**Your task**
Extract only the first line of the listing and every line after it up to and including the one with "S.camera = cam". Omit the pictures.

**Dataset extract**
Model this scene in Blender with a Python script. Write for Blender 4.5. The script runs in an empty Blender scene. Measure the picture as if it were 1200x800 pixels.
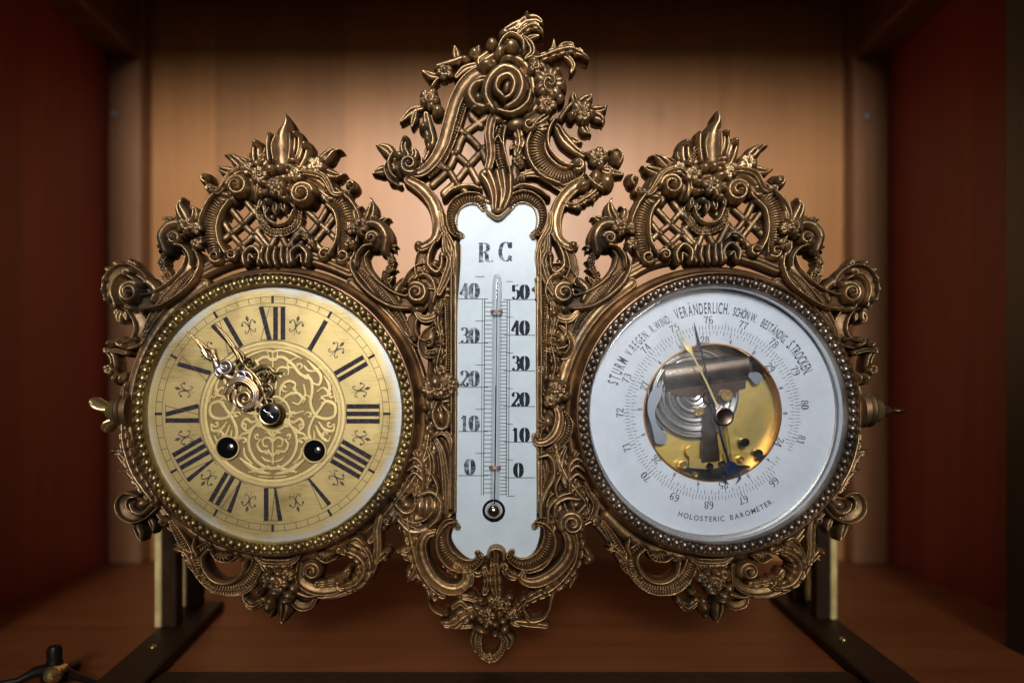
import bpy, math, random
import numpy as np
from mathutils import Vector

# ------------------------------------------------------------------ units
U = 0.0005            # one drawing unit is half a millimetre
D = 800.0             # camera stands 800 units (0.4 m) before the reference plane
CX, CY = 595.0, 480.0 # foot of the perpendicular from the camera
def wx(x): return (x - CX) * U
def wz(y): return (CY - y) * U
def un(x, y, h):      # point seen at x,y whose real height above the plane is h -> true drawing coordinates
    k = (D - h) / D
    return CX + (x - CX) * k, CY + (y - CY) * k

S = bpy.context.scene
C = S.collection

# ------------------------------------------------------------------ camera
cam_d = bpy.data.cameras.new('camera'); cam = bpy.data.objects.new('camera', cam_d); C.objects.link(cam)
cam.location = (0, -D * U, 0); cam.rotation_euler = (math.radians(90), 0, 0)
cam_d.sensor_width = 36; cam_d.lens = 24
cam_d.shift_x = 5 / 1200.0; cam_d.shift_y = 80 / 1200.0
cam_d.clip_start = 0.01; cam_d.clip_end = 50
cam_d.dof.use_dof = True; cam_d.dof.focus_distance = 0.397; cam_d.dof.aperture_fstop = 2.6
S.camera = cam

# ------------------------------------------------------------------ world and light
W = bpy.data.worlds.new('World'); S.world = W; W.use_nodes = True
wn = W.node_tree.nodes; wl = W.node_tree.links
bg = wn['Background']
tc = wn.new('ShaderNodeTexCoord'); sp = wn.new('ShaderNodeSeparateXYZ'); cr = wn.new('ShaderNodeValToRGB')
wl.new(tc.outputs['Generated'], sp.inputs[0]); wl.new(sp.outputs['Z'], cr.inputs[0]); wl.new(cr.outputs[0], bg.inputs[0])
cr.color_ramp.elements[0].position = 0.0; cr.color_ramp.elements[0].color = (0.30, 0.22, 0.17, 1)
cr.color_ramp.elements[1].position = 0.8; cr.color_ramp.elements[1].color = (0.74, 0.69, 0.64, 1)
bg.inputs[1].default_value = 0.065

def area(name, loc, target, sx, sy, power, col, spread=180):
    l = bpy.data.lights.new(name, 'AREA'); l.shape = 'RECTANGLE'; l.size = sx; l.size_y = sy
    l.energy = power; l.color = col; l.spread = math.radians(spread)
    o = bpy.data.objects.new(name, l); C.objects.link(o); o.location = loc
    o.rotation_euler = (Vector(target) - Vector(loc)).to_track_quat('-Z', 'Y').to_euler()
    return o
area('window_light', (-0.02, -1.7, 0.79), (-.02, 0.33, 0.27), 0.42, 0.64, 2.7, (0.99, 0.98, 0.98), 34)
area('soft_fill', (0.0, -1.9, 0.75), (0, 0.33, 0.20), 1.5, 1.3, 1.2, (1.0, 0.80, 0.58), 70)  # added warm fill easing the shadow on the back wall, no known lamp
area('ceiling_light', (-0.35, -0.9, 1.5), (0, 0.0, 0.05), 0.5, 0.35, 1.0, (0.95, 0.97, 1.0), 120)

S.view_settings.view_transform = 'Standard'; S.view_settings.look = 'None'
S.view_settings.exposure = 0.0; S.view_settings.gamma = 1.0
S.render.engine = 'CYCLES'
S.render.resolution_x = 1024; S.render.resolution_y = 682

# ------------------------------------------------------------------ object helpers
def tag(o, label=None, cat=None, group=None, kind=None):
    if label: o['label'] = label
    if cat: o['category'] = cat
    if group: o['group'] = group
    if kind: o['kind'] = kind
    return o
def empty(name, loc=(0, 0, 0)):
    o = bpy.data.objects.new(name, None); C.objects.link(o); o.location = loc
    o.empty_display_size = 0.02
    return o
def link(name, me, mat=None, parent=None, loc=None):
    o = bpy.data.objects.new(name, me); C.objects.link(o)
    if mat is not None and len(me.materials) == 0: me.materials.append(mat)
    if parent is not None:
        o.parent = parent
    if loc is not None: o.location = loc
    return o

class MB:
    """collects pieces of one mesh; build() links them as one object"""
    def __init__(s): s.v = []; s.f = []; s.sm = []
    def add(s, vs, fs, smooth=True):
        b = len(s.v); s.v += [tuple(p) for p in vs]; s.f += [tuple(i + b for i in f) for f in fs]; s.sm += [smooth] * len(fs)
    def box(s, x0, x1, y0, y1, z0, z1, bev=0.0):
        if bev <= 0:
            vs = [(x, y, z) for x in (x0, x1) for y in (y0, y1) for z in (z0, z1)]
            fs = [(0, 1, 3, 2), (4, 6, 7, 5), (0, 4, 5, 1), (2, 3, 7, 6), (0, 2, 6, 4), (1, 5, 7, 3)]
            s.add(vs, fs, False); return
        b = bev; vs = []; idx = {}
        for ix, (x, dx) in enumerate(((x0, b), (x1, -b))):
            for iy, (y, dy) in enumerate(((y0, b), (y1, -b))):
                for iz, (z, dz) in enumerate(((z0, b), (z1, -b))):
                    for a in range(3):
                        p = [x + dx, y + dy, z + dz]; p[a] = (x, y, z)[a]
                        idx[(ix, iy, iz, a)] = len(vs); vs.append(p)
        fs = []
        g = lambda i, j, k, a: idx[(i, j, k, a)]
        for i in (0, 1):
            fs.append((g(i,0,0,0), g(i,0,1,0), g(i,1,1,0), g(i,1,0,0)))
            fs.append((g(0,i,0,1), g(0,i,1,1), g(1,i,1,1), g(1,i,0,1)))
            fs.append((g(0,0,i,2), g(0,1,i,2), g(1,1,i,2), g(1,0,i,2)))
            for j in (0, 1):
                fs.append((g(i,j,0,0), g(i,j,1,0), g(i,j,1,1), g(i,j,0,1)))
                fs.append((g(i,0,j,0), g(i,1,j,0), g(i,1,j,2), g(i,0,j,2)))
                fs.append((g(0,i,j,1), g(1,i,j,1), g(1,i,j,2), g(0,i,j,2)))
                for k in (0, 1): fs.append((g(i,j,k,0), g(i,j,k,1), g(i,j,k,2)))
        s.add(vs, fs, False)
    def lathe(s, prof, cx, cz, n=128, closed=False, axis='y'):
        """prof: (radius, y) pairs in metres turned about the y axis through (cx, cz)"""
        vs = []; m = len(prof)
        for i in range(n):
            a = 2 * math.pi * i / n; ca, sa = math.cos(a), math.sin(a)
            for r, y in prof:
                vs.append((cx + r * ca, y, cz + r * sa) if axis == 'y' else ((cx[0] + y, cx[1] + r * ca, cx[2] + r * sa) if axis == 'x' else (cx[0] + r * ca, cx[1] + r * sa, cx[2] + y)))
        fs = []
        for i in range(n):
            j = (i + 1) % n
            for k in range(m - 1): fs.append((i*m+k, i*m+k+1, j*m+k+1, j*m+k))
        s.add(vs, fs)
    def sphere(s, c, r, n=14, m=8, sx=1, sy=1, sz=1):
        vs = []; fs = []
        for i in range(m + 1):
            t = math.pi * i / m
            for j in range(n):
                a = 2 * math.pi * j / n
                vs.append((c[0] + sx*r*math.sin(t)*math.cos(a), c[1] + sy*r*math.cos(t), c[2] + sz*r*math.sin(t)*math.sin(a)))
        for i in range(m):
            for j in range(n):
                k = (j + 1) % n
                fs.append((i*n+j, (i+1)*n+j, (i+1)*n+k, i*n+k))
        s.add(vs, fs)
    def tube(s, pts, rad, n=12, cap=True):
        pts = [Vector(p) for p in pts]; rad = rad if isinstance(rad, (list, tuple)) else [rad] * len(pts)
        vs = []; up = None
        for i, p in enumerate(pts):
            t = (pts[min(i+1, len(pts)-1)] - pts[max(i-1, 0)]).normalized()
            if up is None: up = t.orthogonal().normalized()
            up = (up - t * up.dot(t)).normalized(); q = t.cross(up)
            for j in range(n):
                a = 2*math.pi*j/n; vs.append(p + (up*math.cos(a) + q*math.sin(a))*rad[i])
        fs = [(i*n+j, i*n+(j+1)%n, (i+1)*n+(j+1)%n, (i+1)*n+j) for i in range(len(pts)-1) for j in range(n)]
        if cap: fs += [tuple(range(n))[::-1], tuple(range((len(pts)-1)*n, len(pts)*n))]
        s.add(vs, fs)
    def build(s, name, mat, parent=None, bevel=0):
        me = bpy.data.meshes.new(name); me.from_pydata(s.v, [], s.f); me.update()
        me.polygons.foreach_set('use_smooth', s.sm)
        if any(s.sm): me.set_sharp_from_angle(angle=math.radians(38))
        o = link(name, me, mat, parent)
        return o

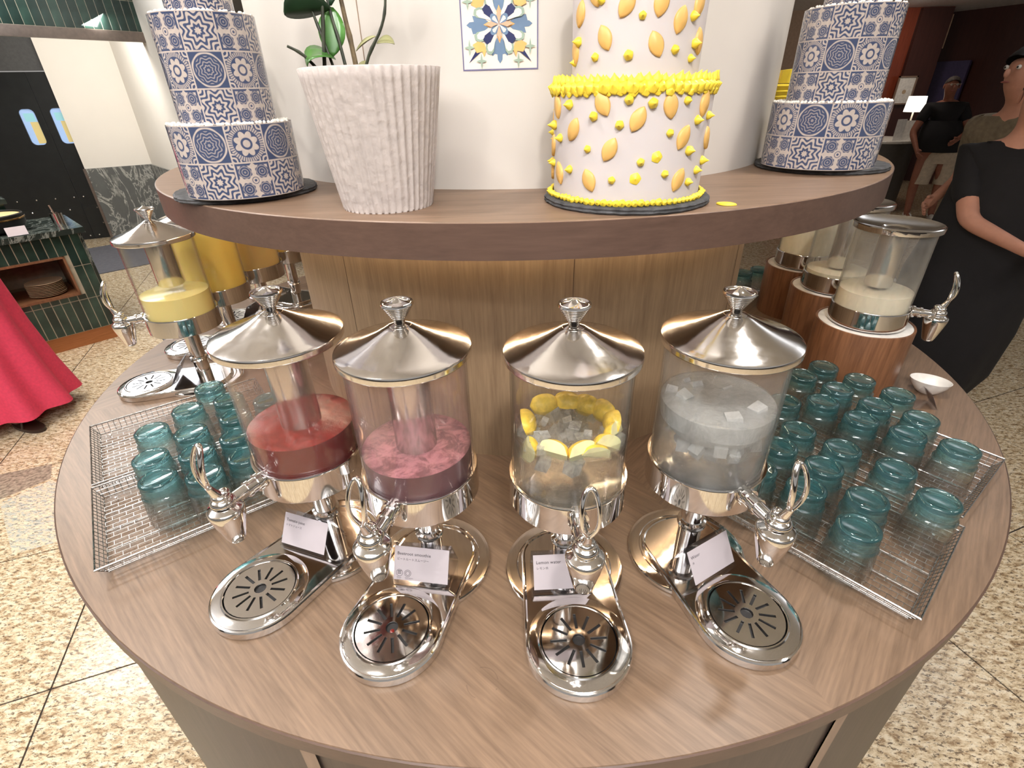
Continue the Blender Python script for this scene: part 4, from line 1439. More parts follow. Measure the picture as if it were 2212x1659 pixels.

**Answer to this task**
Model this scene in Blender with a Python script. Write for Blender 4.5. The script runs in an empty Blender scene. Measure the picture as if it were 1200x800 pixels.
import bpy, math, random
import numpy as np
from mathutils import Vector

# ------------------------------------------------------------------ units
U = 0.0005            # one drawing unit is half a millimetre
D = 800.0             # camera stands 800 units (0.4 m) before the reference plane
CX, CY = 595.0, 480.0 # foot of the perpendicular from the camera
def wx(x): return (x - CX) * U
def wz(y): return (CY - y) * U
def un(x, y, h):      # point seen at x,y whose real height above the plane is h -> true drawing coordinates
    k = (D - h) / D
    return CX + (x - CX) * k, CY + (y - CY) * k

S = bpy.context.scene
C = S.collection

# ------------------------------------------------------------------ camera
cam_d = bpy.data.cameras.new('camera'); cam = bpy.data.objects.new('camera', cam_d); C.objects.link(cam)
cam.location = (0, -D * U, 0); cam.rotation_euler = (math.radians(90), 0, 0)
cam_d.sensor_width = 36; cam_d.lens = 24
cam_d.shift_x = 5 / 1200.0; cam_d.shift_y = 80 / 1200.0
cam_d.clip_start = 0.01; cam_d.clip_end = 50
cam_d.dof.use_dof = True; cam_d.dof.focus_distance = 0.397; cam_d.dof.aperture_fstop = 2.6
S.camera = cam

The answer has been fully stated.